By Deb Murphy

The Inyo County Board of Supervisors has challenged the Los Angeles Department of Water and Power to conduct an environmental study on the impact of two new wells in the West Bishop area or face legal action.

The decision was announced to an empty board room following the Supervisors’ closed session meeting Tuesday. As of Thursday afternoon, there was no response from LADWP.

The basis for the request was the changing conditions in the impacted area since the original California Environmental Quality Act studies were done in 1991. LADWP has maintained that study covered the two new wells identified in the Long Term Water Agreement and no review was necessary.

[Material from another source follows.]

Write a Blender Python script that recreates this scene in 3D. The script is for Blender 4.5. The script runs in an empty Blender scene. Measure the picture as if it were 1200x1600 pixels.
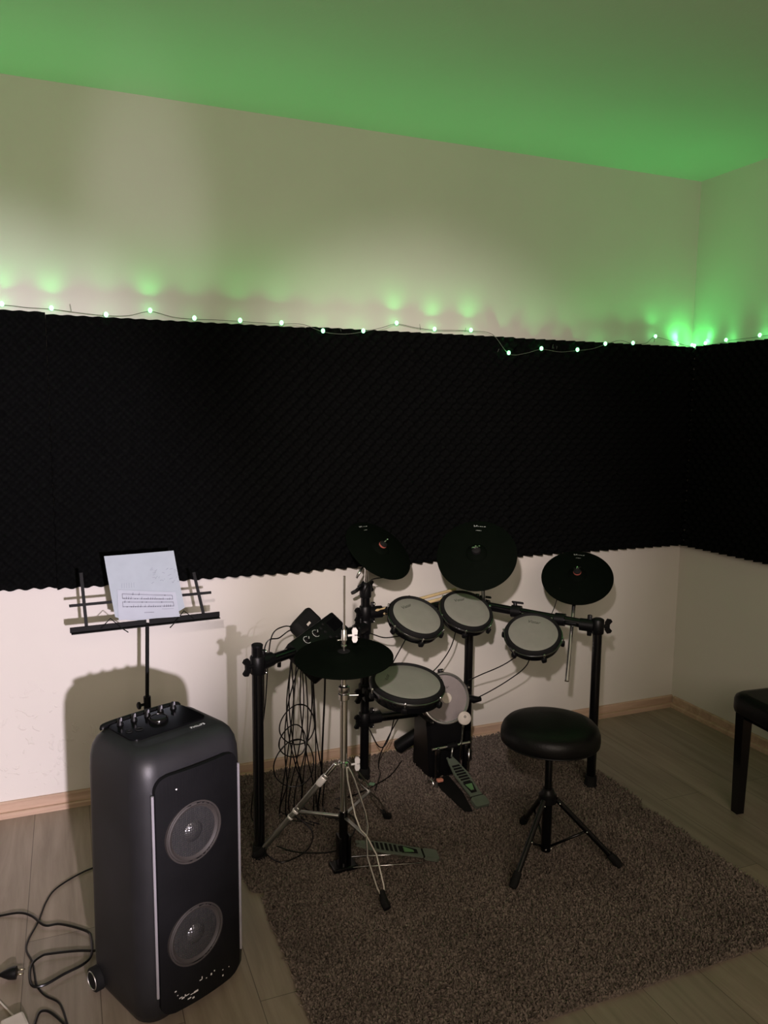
import bpy, math, random
from mathutils import Vector, Matrix
import numpy as np
random.seed(7); rng = np.random.default_rng(7)
PI = math.pi
scene = bpy.context.scene
col = scene.collection

# ---------------------------------------------------------------- camera, light, exposure
CAM = Vector((-2.87599, -3.05879, 1.50789))
YAW, PITCH, ROLL, FPX = 0.38662, 0.127779, 0.0096185, 1217.455
f_ = Vector((math.sin(YAW)*math.cos(PITCH), math.cos(YAW)*math.cos(PITCH), -math.sin(PITCH)))
r_ = Vector((math.cos(YAW), -math.sin(YAW), 0)); u_ = r_.cross(f_)
r2 = math.cos(ROLL)*r_ + math.sin(ROLL)*u_; u2 = -math.sin(ROLL)*r_ + math.cos(ROLL)*u_
cam_d = bpy.data.cameras.new('camera'); cam = bpy.data.objects.new('camera', cam_d); col.objects.link(cam)
cam_d.sensor_fit = 'VERTICAL'; cam_d.sensor_height = 36; cam_d.lens = FPX/1600*36; cam_d.clip_start = 0.02
cam.matrix_world = Matrix(((r2.x, u2.x, -f_.x, CAM.x), (r2.y, u2.y, -f_.y, CAM.y), (r2.z, u2.z, -f_.z, CAM.z), (0, 0, 0, 1)))
scene.camera = cam

scene.view_settings.view_transform = 'Standard'; scene.view_settings.look = 'None'
scene.view_settings.exposure = 1.0; scene.view_settings.gamma = 1; scene.view_settings.use_curve_mapping = False
w = bpy.data.worlds.new('world'); scene.world = w; w.use_nodes = True
w.node_tree.nodes['Background'].inputs[0].default_value = (0.02, 0.02, 0.02, 1)
w.node_tree.nodes['Background'].inputs[1].default_value = 0.2

def spot(name, loc, target, energy, color, deg, blend, radius, sx=1, sy=1):
    d = bpy.data.lights.new(name, 'SPOT'); o = bpy.data.objects.new(name, d); col.objects.link(o)
    d.energy = energy; d.color = color; d.spot_size = math.radians(deg); d.spot_blend = blend; d.shadow_soft_size = radius
    o.location = loc; o.rotation_euler = (Vector(target)-Vector(loc)).to_track_quat('-Z', 'Y').to_euler(); o.scale = (sx, sy, 1)
    return o
def area(name, loc, target, energy, color, size, size_y):
    d = bpy.data.lights.new(name, 'AREA'); o = bpy.data.objects.new(name, d); col.objects.link(o)
    d.shape = 'RECTANGLE'; d.size = size; d.size_y = size_y; d.energy = energy; d.color = color
    o.location = loc; o.rotation_euler = (Vector(target)-Vector(loc)).to_track_quat('-Z', 'Y').to_euler()
    return o
WHITE = (1.0, 0.86, 0.90)
spot('lamp_spot_low', (-2.58, -4.90, 1.49), (-3.16, 0, 0.86), 520, (1.0, 0.87, 1.0), 34, 0.8, 0.035, 0.72, 1.0)
spot('lamp_spot_mid', (-3.05, -3.15, 1.90), (-1.50, 0, 1.06), 195, (1.0, 0.85, 0.84), 43, 0.95, 0.03, 0.82, 1.0)
spot('lamp_spot_high', (-2.95, -3.2, 1.6), (-2.58, 0, 2.02), 32, (1.0, 0.86, 0.92), 30, 0.95, 0.05, 0.36, 1.0)
area('ambient_fill', (-2.9, -4.6, 2.1), (-2.1, 0, 0.9), 26, (1.0, 0.82, 0.68), 2.0, 0.9)  # added warm fill behind the camera for ambient level, not a known fixture

# ---------------------------------------------------------------- materials
def mat(name, color, rough=0.5, metal=0.0, spec=0.5, noise=0.0, nscale=30, bump=0.0, bscale=200, coat=0.0):
    m = bpy.data.materials.new(name); m.use_nodes = True; nt = m.node_tree; b = nt.nodes['Principled BSDF']
    b.inputs['Base Color'].default_value = (*color, 1); b.inputs['Roughness'].default_value = rough
    b.inputs['Metallic'].default_value = metal; b.inputs['Specular IOR Level'].default_value = spec
    b.inputs['Coat Weight'].default_value = coat
    tc = nt.nodes.new('ShaderNodeTexCoord')
    n = nt.nodes.new('ShaderNodeTexNoise'); n.inputs['Scale'].default_value = nscale; n.inputs['Detail'].default_value = 5
    nt.links.new(tc.outputs['Object'], n.inputs['Vector'])
    r = nt.nodes.new('ShaderNodeMapRange'); r.inputs[1].default_value = .3; r.inputs[2].default_value = .7
    r.inputs[3].default_value = 1-noise; r.inputs[4].default_value = 1+noise
    nt.links.new(n.outputs['Fac'], r.inputs[0])
    mx = nt.nodes.new('ShaderNodeVectorMath'); mx.operation = 'SCALE'; mx.inputs[0].default_value = color
    nt.links.new(r.outputs[0], mx.inputs['Scale']); nt.links.new(mx.outputs[0], b.inputs['Base Color'])
    if bump:
        n2 = nt.nodes.new('ShaderNodeTexNoise'); n2.inputs['Scale'].default_value = bscale; n2.inputs['Detail'].default_value = 3
        nt.links.new(tc.outputs['Object'], n2.inputs['Vector'])
        bp = nt.nodes.new('ShaderNodeBump'); bp.inputs['Strength'].default_value = bump; bp.inputs['Distance'].default_value = .002
        nt.links.new(n2.outputs['Fac'], bp.inputs['Height']); nt.links.new(bp.outputs[0], b.inputs['Normal'])
    return m
M = {}
M['foam'] = mat('foam', (.0027, .0029, .0029), 1.0, spec=.05, noise=.3, nscale=60, bump=.4, bscale=400)
M['plastic'] = mat('black_plastic', (.0035, .0035, .004), .40, spec=.22, noise=.15, bump=.1, bscale=500)
M['gloss'] = mat('gloss_black', (.003, .003, .0035), .14, spec=.4, noise=.1)
M['dark_chrome'] = mat('dark_chrome', (.20, .20, .205), .24, metal=1, noise=.05)
M['tube'] = mat('black_tube', (.003, .003, .0035), .20, spec=.4, noise=.1)
M['rubber'] = mat('rubber', (.006, .006, .006), .8, spec=.2, noise=.2)
M['cympad'] = mat('cymbal_rubber', (.0018, .0030, .0018), .8, spec=.03, noise=.1)
M['chrome'] = mat('chrome', (.85, .84, .83), .21, metal=1, noise=.05)
M['steel'] = mat('steel', (.52, .52, .51), .36, metal=1, noise=.1)
M['white_metal'] = mat('bright_metal', (.9, .88, .88), .35, metal=0.3, noise=.03)
M['mesh_head'] = mat('mesh_head', (.19, .19, .16), .75, noise=.04, bump=.15, bscale=900)
M['mesh_kick'] = mat('kick_head', (.21, .185, .18), .7, noise=.05, bump=.1, bscale=900)
M['felt'] = mat('felt', (.48, .44, .38), .95, noise=.1, bump=.3)
M['red_felt'] = mat('red_felt', (.30, .07, .05), .9, noise=.1)
M['wood'] = mat('stick_wood', (.50, .38, .20), .5, noise=.15, nscale=20)
M['paper'] = mat('paper', (.33, .37, .41), .8, spec=.2, noise=.03)
M['paper2'] = mat('paper_small', (.37, .395, .45), .8, spec=.2, noise=.03)
M['ink'] = mat('ink', (.07, .07, .09), .7, noise=.1)
M['pencil'] = mat('pencil', (.13, .14, .16), .8, noise=.1)
M['stand'] = mat('stand_black', (.004, .004, .004), .6, spec=.15, noise=.1)
M['cable'] = mat('cable', (.004, .0035, .0035), .3, spec=.3, noise=.1)
M['pedal'] = mat('pedal_plate', (.17, .20, .16), .45, metal=.5, noise=.1)
M['pedal_green'] = mat('pedal_badge', (.10, .22, .09), .5, noise=.1)
M['speaker'] = mat('speaker_body', (.0125, .0125, .0145), .46, spec=.42, noise=.22, nscale=9, bump=.12, bscale=700)
M['silver'] = mat('silver_trim', (.55, .54, .60), .3, metal=.6, noise=.05)
M['logo_white'] = mat('logo_white', (.45, .48, .45), .6, noise=.05)
M['logo_dark'] = mat('logo_dark', (.04, .04, .03), .6, noise=.05)
M['red_label'] = mat('red_label', (.55, .22, .15), .6, noise=.1)
M['green_tag'] = mat('green_tag', (.18, .32, .20), .6, noise=.1)
M['cream'] = mat('cream_plastic', (.55, .5, .45), .5, noise=.05)
M['brass'] = mat('plug_pin', (.6, .5, .35), .3, metal=1)
M['leather'] = mat('black_leather', (.004, .004, .004), .40, spec=.18, noise=.15, nscale=12, bump=.25, bscale=180)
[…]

The extent of those changed conditions was the streak of dried up older shallow residential wells in 2013 followed by rising ground water levels flooding basements and running out of lawns and down streets.

Another element of the changing conditions since 1991 is development in the area. In a review of County building permits for new residents in West Bishop and the Meadow Creek area, Sierra Wave turned up 36 permits for single family residents pulled since 1991 in West Bishop, the impact area for the proposed well B-5 and 47 in the Meadow Creek development, in the impact area of B-2. In addition 44 private wells were drilled between 2013 and 2016 in West Bishop as the older, shallow wells ran dry in the second drought year.

The County and specifically the Water Department had taken significant heat from the public for a consenting vote on the department’s pre-construction evaluation report during a Technical Group meeting in early February.

Timing was important,” said Supervisor Matt Kingsley in a phone interview, noting that LADWP had applied for a permit on the new wells. “We had to make sure we had the best chance of winning.”